Unidentified Speaker
Also affecting that, David, is we are probably going to do about half I think the tooling yet [indiscernible]
David Leiker - Analyst
What's the normal number we should use for tooling?
Unidentified Speaker
I wish I could tell you. Last year we had 22 for the full year we thought we would have about 15. We actually have 15 plugged into our guidance but I don't note that we will actually get that much pushed out. Just a combination of we need to get a lot of things prepared and that we also need to have the OEMs cooperates so we can get that paid.
David Leiker - Analyst
Would you expect that to be around 15.
Unidentified Speaker
Actually looking forward I mean, I would expect that number to be less than 10 million going forward on an annual basis.
David Leiker - Analyst
And then, one last question.

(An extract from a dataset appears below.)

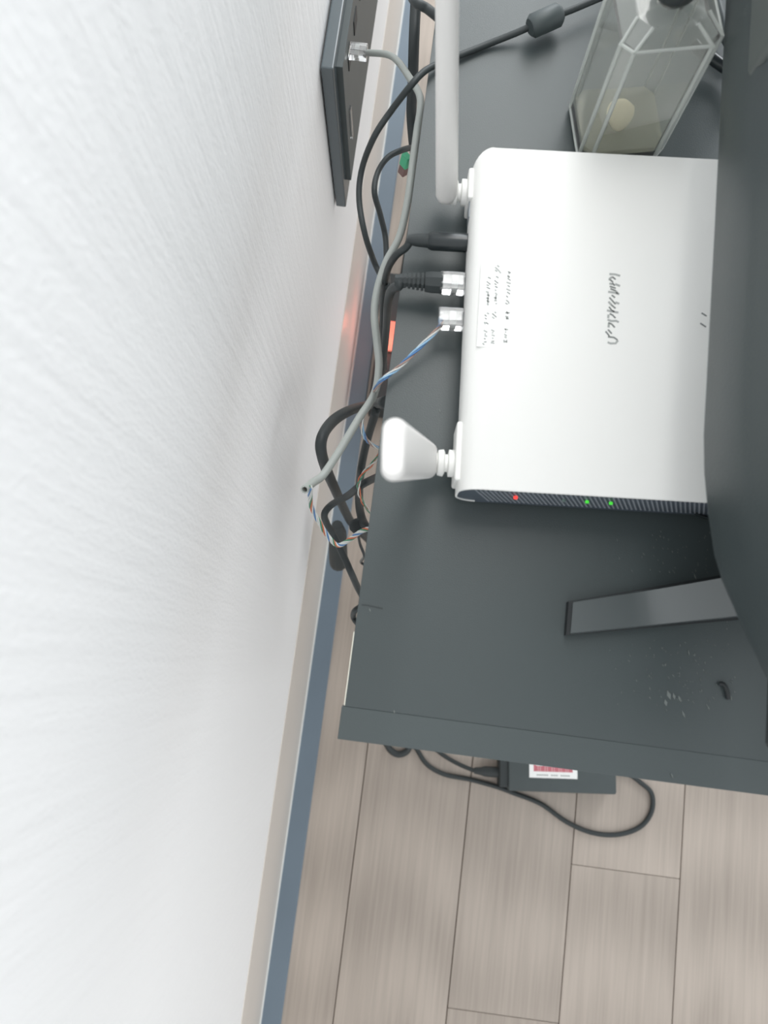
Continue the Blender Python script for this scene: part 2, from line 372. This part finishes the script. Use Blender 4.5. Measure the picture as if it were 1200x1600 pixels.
# antennas: flat blade on a turning hinge
def antenna(base, tip, hw0, hw1, ht0, ht1, mount_y):
    base = RI @ base; tip = RI @ tip
    az = (tip - base).normalized(); ay = (Vector((0, 1, 0)) - az * az.y).normalized(); ax = ay.cross(az)
    n = 20; bm = bmesh.new(); rings = []
    L = (tip - base).length
    for f, s in ((0, .55), (.015, .82), (.04, 1), (.5, 1), (.975, 1), (.992, .93), (1.0, .78)):
        hw = (hw0 + (hw1 - hw0) * f) * (s if f > .5 or f < .05 else 1); ht = (ht0 + (ht1 - ht0) * f) * s
        ring = []
        for k in range(n):
            a = 2 * math.pi * k / n; ca, sa = math.cos(a), math.sin(a)
            # stadium section: long along ay, round ends
            yy = (hw - ht) * (1 if sa > 1e-6 else -1 if sa < -1e-6 else 0) + ht * sa
            ring.append(bm.verts.new(base + az * (L * f) + ax * (ht * ca) + ay * yy))
        rings.append(ring)
    for a, b in zip(rings, rings[1:]):
        for k in range(n): bm.faces.new((a[k], a[(k + 1) % n], b[(k + 1) % n], b[k]))
    bm.faces.new(rings[0][::-1]); bm.faces.new(rings[-1])
    o = link('antenna', bm, white_ant, router, smooth=True)
    hz = 0.020
    b2 = bmesh.new(); lathe(b2, [(.0055, -.016), (.0055, -.0105), (.0072, -.0100), (.0078, -.0070), (.0062, -.0062), (.0050, -.0060), (.0050, -.0045), (.0078, -.0040), (.0078, -.0005), (.006, .0005)], (-.001, mount_y, hz), 'x', 20)
    link('hinge', b2, white, o, smooth=True)
    return o
A1 = RM @ Vector((-0.0165, 0.020, 0.016)); A2 = RM @ Vector((-0.0135, 0.187, 0.016))
a1 = antenna(A1, P(614, 702, 0.912), .0105, .0112, .0058, .0046, 0.018); a1['label'] = 'white antenna at the front, its rounded tip towards the viewer'
a2 = antenna(A2, A2 + Vector((-0.016, 0.038, 0.163)), .0105, .0112, .0068, .0052, 0.188); a2['label'] = 'white antenna at the far end, standing upright'

# ================================================================== WALL BOX
bz0, bz1, by = 0.431, 0.627, 0.450
wb = thing('network_box', (WX + .0015, by, bz0), 'black wall mounted network box with a clear plug in its side', 'box')
def wl_(o): o.location = -wb.location; return o
x_out = 0.0118; PO = 0.0052
wl_(link('casing', B(WX + .0015, WX + x_out, by, by + 0.30, bz0, bz1, bev=0.0012), mat('box_black', rgb(78, 88, 93), 0.24, spec=0.9), wb))
wl_(link('port_panel', B(WX + x_out - .001, WX + x_out + PO, by + 0.012, by + 0.288, bz0 + .03, bz1 - .012, bev=0.0005), adapter_m, wb))
for k in range(3):
    yy = by + 0.036 + 0.035 * k
    wl_(link('port', B(WX + x_out + PO - .0003, WX + x_out + PO + .0008, yy, yy + .016, bz1 - .045, bz1 - .03), foot_d, wb))
wl_(link('panel_glint', B(WX + x_out + PO, WX + x_out + PO + .0016, by + .026, by + .031, bz0 + .075, bz0 + .115), clear, wb))  # clear strip added for a pale reflection on the port panel

# ------------------------------------------------------------------ plugs
def rj45(parent, c, ax, name='plug', col=None):
    """clear modular plug: body, latch tab, contact strip; c = front centre, ax = direction pointing out of the socket"""
    ax = Vector(ax).normalized(); up = Vector((0, 0, 1)); sd = up.cross(ax).normalized()
    M = Matrix((ax, sd, up)).transposed().to_4x4(); M.translation = Vector(c)
    b = bmesh.new(); box(b, 0, .0150, -.0058, .0058, -.004, .0042, bev=.0006); bmesh.ops.transform(b, matrix=M, verts=b.verts)
    o = link(name, b, col or clear, parent)
    b = bmesh.new(); box(b, .001, .0145, -.003, .003, .0048, .0058, bev=.0003); bmesh.ops.transform(b, matrix=M, verts=b.verts); link('latch', b, clear, o)
    b = bmesh.new(); box(b, .0045, .0080, -.0042, .0042, -.0015, .0022); bmesh.ops.transform(b, matrix=M, verts=b.verts); link('wire_guide', b, caulk, o)
    return o
ldir = RM.to_3x3() @ Vector((-1, 0, 0))
# grey cable: from the wall box to its stripped end
gpath = [Vector((WX + x_out + PO + .014, by + .044, .596)), P(612, 88, .625), P(640, 122, .660), P(657, 155, .690), P(656, 205, .698), P(649, 255, .698), P(641, 315, .698), P(624, 370, .694), P(604, 408, .690), P(590, 450, .686),
         P(585, 490, .684), P(589, 535, .684), P(592, 572, .686), P(585, 615, .688), P(560, 655, .690), P(530, 705, .690), P(505, 742, .692), P(489, 754, .700), P(476, 765, .712)]
gpath = [Vector((min(p.x, -.0240), p.y, p.z)) for p in gpath]     # clear of the desk edge
gc = thing('network_cable', gpath[0], 'grey round network cable running down the gap, stripped open at its lower end', 'cable')
def at0(o, t): o.location = -t.location; return o
at0(link('sheath', T(gpath, .0026, 8, 10, hollow=True), cable_g, gc, smooth=True), gc)
at0(rj45(gc, (WX + x_out + PO + .0004, by + .044, .596), (1, 0, 0)), gc)
gw = spline([gpath[-1] + Vector((.003, .002, -.001)), P(486, 790, .680), P(500, 818, .668), P(515, 841, .660), P(529, 852, .658), P(548, 842, .662), P(565, 830, .668), P(585, 824, .672)], 14)
for i, c in enumerate(('white', 'blue', 'white', 'orange', 'green', 'white')):
    at0(link('wire', tube(bmesh.new(), twist(gw, .0011, 5, i * math.pi / 3), .0005, 6), wire_cols[c], gc, smooth='all'), gc)['label'] = c + ' twisted wire'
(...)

Don, you had talked about acquisitions and kind of diversifying your business and technology in nonautomotive. Can you give us some sense of how far from your core product offering you would go and kind of fill in a little bit of color there what you may be looking for?
Don Duda - President
Sure, I don't think we will go too far afield -- I think it's important to acquire business that you certainly understand so we wouldn't acquire a software company that we don't understand but I don't know that we would understand the managing of that type of backpack company. We're primarily looking in the automotive switch market that's interesting to us. We certainly have the wherewithal to manage those companies that [indiscernible] support them if you can manufacture non automotive on automotive switches at automotive quality and pricing we certainly feel that's an area we could participate in. In the sensor market both in auto and nonautomotive very interesting -- those are the two areas we've given our associates guidance in looking for possible acquisitions.
Operator
We have no other questions at this time.
Don Duda - President
All right, Annemarie, we will conclude the call. We thank everyone for listening and wish everyone a pleasant day. Thank you.
Operator
Thank you for your participation in today's conference. This concludes the presentation. You may now disconnect. Good day.